Minimum Time given to a thread


My question is regarding threads in general(ex: in Java).

The problem : when a thread is being in (Runnable - state) - i.e: it is executing, and it is giving an instruction (say by invoking the method addOneToX(int x)), is it possible for the thread to quit or stop its work before finishing the instruction but after it has started executing it. in other words, most of instructions in high-level languages are decoded into the machine-specific language and decomposed to a number of machine-cycles (clock-cycles) in the CPU. So I guess it is clear, accordingly:

1> What is the minimum time given to a thread to be in the Runnable state?

2> How does the thread save its state so that it comes to it later? (i.e: when it quits Runnable state and comes back to it later to continue from where it stopped)


Solution

  • There is no guaranteed minimum time.

    The scheduler decides what the time slice will be. Usually you could expect anything from fractions of a millisecond to about 100ms. But often this value will by dynamic. Also, a thread might even encounter an extreme like running only one instruction which happens to be I/O, upon which the thread blocks and is pushed out of CPU.

    The high-level language instructions are eventually translated into (possibly) multiple CPU instructions.
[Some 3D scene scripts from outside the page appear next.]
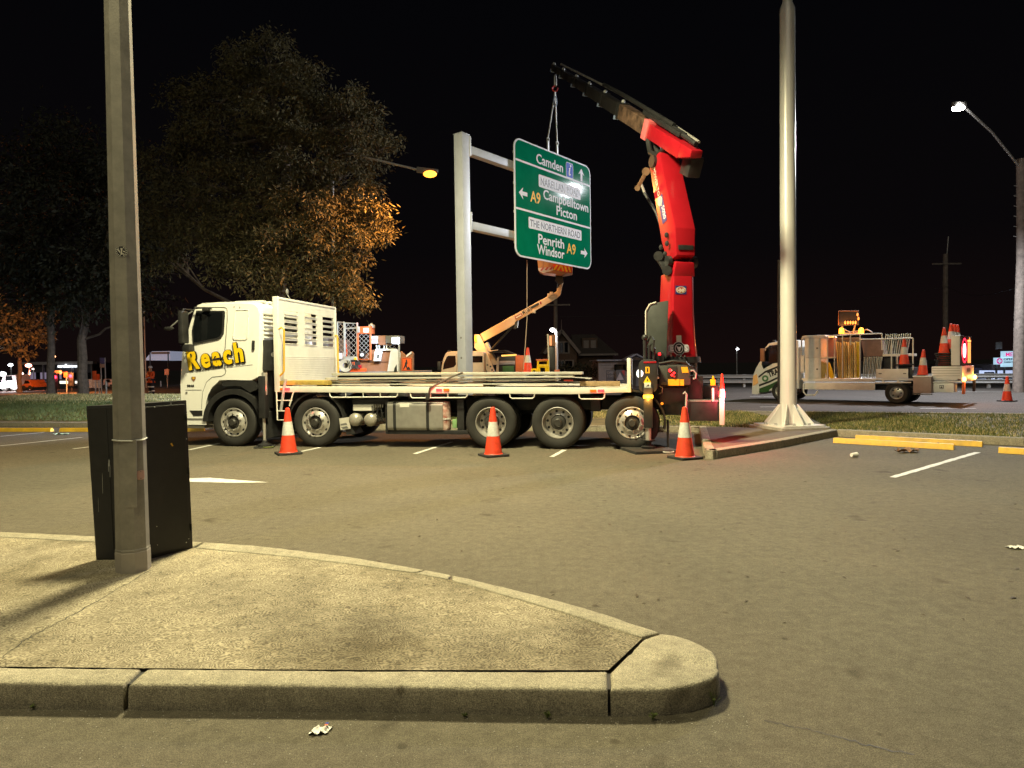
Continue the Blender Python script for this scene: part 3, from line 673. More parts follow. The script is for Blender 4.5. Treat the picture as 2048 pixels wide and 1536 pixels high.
# rear quarter of the cab: ribs on the back wall, little window
xb = max(p[0] for p in cp)
for k in range(7):
    z = Z(520, 626) - k * .085; b = MB(); b.box(xb - .02, xb + .022, .12, .62, z - .022, z + .022, .01); b.out('rear_rib', m_white, cabo)
b = MB(); b.box(xb - .02, xb + .015, .75, 1.7, Z(520, 665), Z(520, 628), .02); b.out('rear_window', m_glass, cabo)
for k in range(8):
    y = .25 + k * .27; b = MB(); b.box(xb - .75, xb - .08, y, y + .12, zr - .04, zr + .015, .012); b.out('roof_rib', m_white, cabo)
# mirrors
b = MB(); b.tube([SIDE(*T.L(383, 620), .0), SIDE(*T.L(381, 620), .28), SIDE(*T.L(381, 640), .3), SIDE(*T.L(382, 690), .3), SIDE(*T.L(383, 697), .02)], .02, 8); b.out('mirror_arm', m_black, cabo)
b = MB(); zz = [Z(385, 688), Z(385, 624)]; xm = X(385, 650); b.box(xm - .05, xm + .06, -.42, -.2, zz[0], zz[1], .03); b.out('mirror', m_black, cabo)
b = MB(); b.box(xm - .02, xm + .16, -.36, -.16, Z(393, 704), Z(393, 689), .04); b.out('mirror', m_black, cabo)
b = MB(); b.tube([T.V(388, 617, -.05), T.V(404, 616, -.06), T.V(424, 618, -.06)], .016, 6); b.out('rain_guard', m_black, cabo)
b = MB(); b.box(xm + .3, xm + .43, -.1, .02, Z(428, 622), Z(428, 615), .012); b.out('wide_mirror', m_black, cabo)
b = MB(); b.tube([(CX0 + .1, .5, Z(383, 615)), (CX0 - .25, .35, Z(365, 640)), (CX0 - .42, .3, Z(350, 655))], .018, 6); b.out('mirror_arm', m_grey, cabo)
b = MB(); b.sphere((CX0 - .42, .3, Z(345, 655)), .1, 1.3, .35, .45, 14); b.out('front_mirror', m_black, cabo)
# lettering on the door
def door_text(name, s, px, py, px2, py2, size, m, bold, xs, d, space=1.0, dx=0, dz=0):
    a = T.L(px, py); c = T.L(px2, py2); rot = math.atan2(c[1] - a[1], c[0] - a[0])
    return text(name, s, m, cabo, face((a[0] + dx, SIDE(*a, d).y, a[1] + dz), (0, -1, 0), (1, 0, 0), rot), size, bold, xs, .002, space=space)
def fat_text(name, s_, px, py, px2, py2, size, m, spread, d, dx=0.0, dz=0.0):      # heavy letters: the strokes thickened by stacked shapes
    a = T.L(px, py); c = T.L(px2, py2); rot = math.atan2(c[1] - a[1], c[0] - a[0]); b = MB()
    me = text_mesh(s_, size, .012, .001, 'LEFT', 1.33); wd = max(v.co.x for v in me.vertices); xs = (math.hypot(c[0] - a[0], c[1] - a[1])) / wd
    k = 0
    for u in np.linspace(-spread, spread, 5):
        for w in (-spread * .45, spread * .45):
            m2 = me.copy(); m2.transform(Matrix.Translation((u, w, k * .0003)) @ Matrix.Diagonal((xs, 1, 1, 1))); b.bm.from_mesh(m2); bpy.data.meshes.remove(m2); k += 1
    b.xf(face((a[0] + dx, SIDE(*a, d).y, a[1] + dz), (0, -1, 0), (1, 0, 0), rot)); return b.out(name, m, cabo)
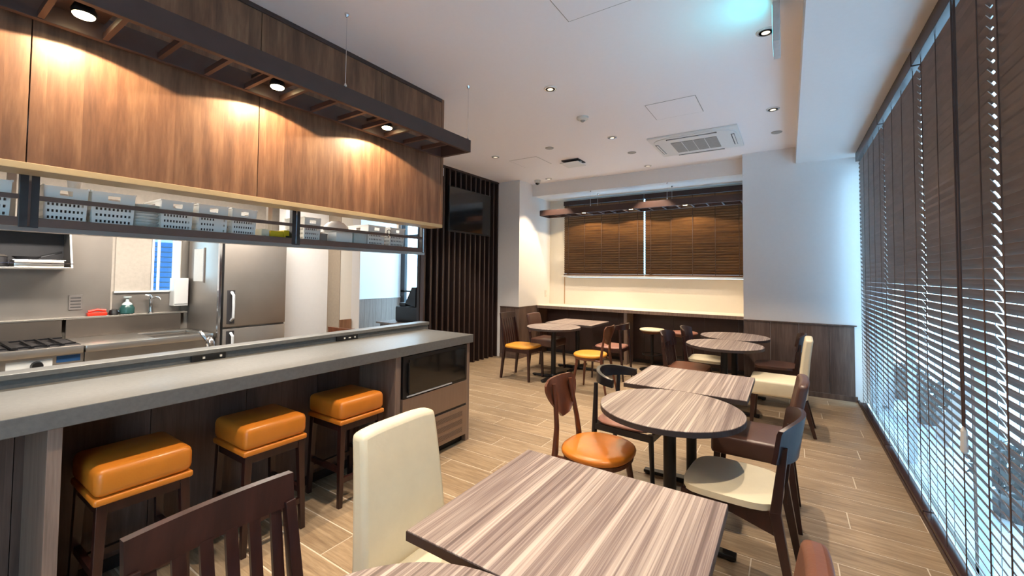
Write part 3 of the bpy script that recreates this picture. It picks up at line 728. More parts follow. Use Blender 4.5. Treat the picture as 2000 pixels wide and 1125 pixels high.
for k in range(9):
    t = tag(MB().lathe([(.045, 0), (.05, .002), (.072, .014), (.074, .016), (.05, .006)], (-2.975, .815, 1.661+k*.0165), 24).build('plate', 'basket', smooth=True), ('%s white plate in the stack between the shelf baskets' % ('bottom', 'second from bottom', 'third from bottom', 'fourth from bottom', 'middle', 'fourth from top', 'third from top', 'second from top', 'topmost')[k]), 'plate', 'stack of white plates on the steel shelf')
t = thing('storage_box', (-3.0, 2.02, 1.661), 'white lidded storage box right of the blue-grey pot', 'box')
pbox(t, 'body', (-3.13, 1.955, 1.661), (-2.90, 2.10, 1.765), 'basket', .006, True); pbox(t, 'lid', (-3.135, 1.95, 1.765), (-2.895, 2.105, 1.78), 'plastic', .004)
t = thing('storage_box', (-3.0, 2.17, 1.661), 'pale clear storage box between the white box and the right baskets', 'box')
pbox(t, 'body', (-3.13, 2.115, 1.661), (-2.90, 2.235, 1.775), 'clear', .006, True); pbox(t, 'lid', (-3.135, 2.11, 1.775), (-2.895, 2.24, 1.79), 'plastic', .004)
t = thing('metal_pot', (-3.02, 1.89, 1.661), 'blue-grey pot beside the narrow basket', 'pot')
MB().lathe([(.052, 1.661), (.058, 1.665), (.059, 1.74)], (-3.02, 1.888, 0), 20).build('body', 'greyplastic', t, True)
MB().lathe([(.061, 1.74), (.061, 1.746), (.03, 1.757), (.008, 1.76), (.008, 1.775)], (-3.02, 1.888, 0), 20).build('lid', 'greyplastic', t, True)
t = thing('mixing_bowl', (-3.03, 2.02, 1.781), 'upturned white bowl lying on the white storage box', 'bowl')
MB().lathe([(.092, 1.781), (.10, 1.784), (.098, 1.79), (.085, 1.82), (.06, 1.845), (.045, 1.85)], (-3.02, 2.03, 0), 28).build('bowl_wall', 'basket', t, True)
MB().lathe([(.036, 1.85), (.038, 1.857), (.032, 1.857)], (-3.02, 2.03, 0), 20).build('foot_ring', 'plastic', t, True)
for y0, y1, z1, lab in ((1.409, 1.458, 1.735, 'small cream and dark carton next to the yellow box'), (1.468, 1.552, 1.728, 'longer yellow carton lying on the shelf'), (1.556, 1.622, 1.738, 'bright yellow carton with black lettering strip at the middle post')):
    t = thing('carton', (-2.97, (y0+y1)/2, 1.661), lab, 'carton', 'yellow cartons on the steel shelf')
    pbox(t, 'body', (-3.06, y0, 1.661), (-2.905, y1, z1), 'yellowcard' if y0 > 1.45 else 'cream', .002)
    pbox(t, 'print_band', (-2.9055, y0+.012, 1.675), (-2.904, y1-.02, 1.69 if y0 < 1.55 else 1.70), 'blackprint')
t = thing('paper_cup', (-3.0, .55, 1.802), 'white cup standing in the basket right of the left shelf post', 'cup')
MB().lathe([(.018, 1.802), (.027, 1.89), (.029, 1.90), (.023, 1.898)], (-3.0, .55, 0), 18).build('cup', 'plastic', t, True)
t = thing('key_ring_hook', (-2.862, 2.43, 1.75), 'small brown ring hanging on the shelf rail between the right baskets', 'ring')
MB().tube([(-2.862, 2.43+.02*math.cos(a), 1.80+.02*math.sin(a)) for a in [2*PI*k/12 for k in range(13)]], .003, 6).build('ring', 'dark', t)
MB().lathe([(.004, 1.75), (.009, 1.765), (.004, 1.78)], (-2.862, 2.43, 0), 8).build('bell', 'chrome', t)

# ================================================================ KITCHEN LINE
kf = -4.66
st = thing('gas_range', (-5.0, .3, 0), 'stainless gas range with black burner grates at the left edge', 'range')
pbox(st, 'body', (-5.3, -.55, .05), (kf-.02, .95, .80), 'steel_dark', .003)
pbox(st, 'top_front', (kf-.05, -.55, .80), (kf, .945, .86), 'steel', .006, True)
pbox(st, 'top_plate', (-5.3, -.55, .80), (kf-.05, .945, .85), 'darkframe', .002)
for k in range(4):
    y0 = -.5+k*.36
    g = pbox(st, 'grate', (-5.25, y0, .86), (kf-.08, y0+.02, .875), 'iron')
    for j in range(4): pbox(g, 'grate_bar', (-5.25, y0+.02+j*.08, .86), (kf-.08, y0+.034+j*.08, .875), 'iron')
    MB().beam((-5.22, y0, .868), (-5.22, y0+.34, .868), .014, .012, side=(1, 0, 0)).build('grate_cross', 'iron', g)
    MB().beam((-4.78, y0, .868), (-4.78, y0+.34, .868), .014, .012, side=(1, 0, 0)).build('grate_cross', 'iron', g)
for k in range(3):
    MB().tube([(kf-.02, .1+k*.3, .735), (kf+.02, .1+k*.3, .735)], [.035, .03], 14).build('knob', 'blackplastic', st, True)
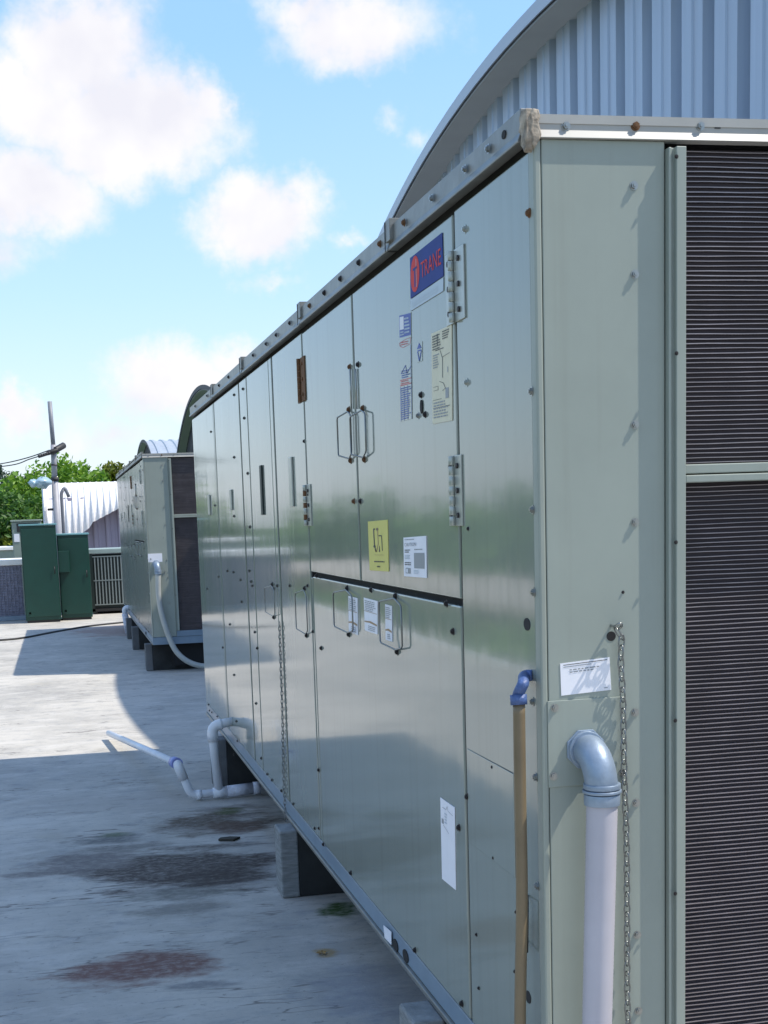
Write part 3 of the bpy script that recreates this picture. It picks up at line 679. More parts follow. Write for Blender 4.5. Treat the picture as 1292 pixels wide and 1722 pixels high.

The CPU instruction is the atomic part that will be executed without interruption, other than that the program may be interrupted at any place between two instructions, even in the middle of a high-level language command. Note that there are some specific CPU instructions (like atomic get-and-set or get-and-increase) that can be used for thread synchronization.

    The basic (much simplified) idea of storing the thread's state is: store the registers in RAM and store the pointer to current instruction.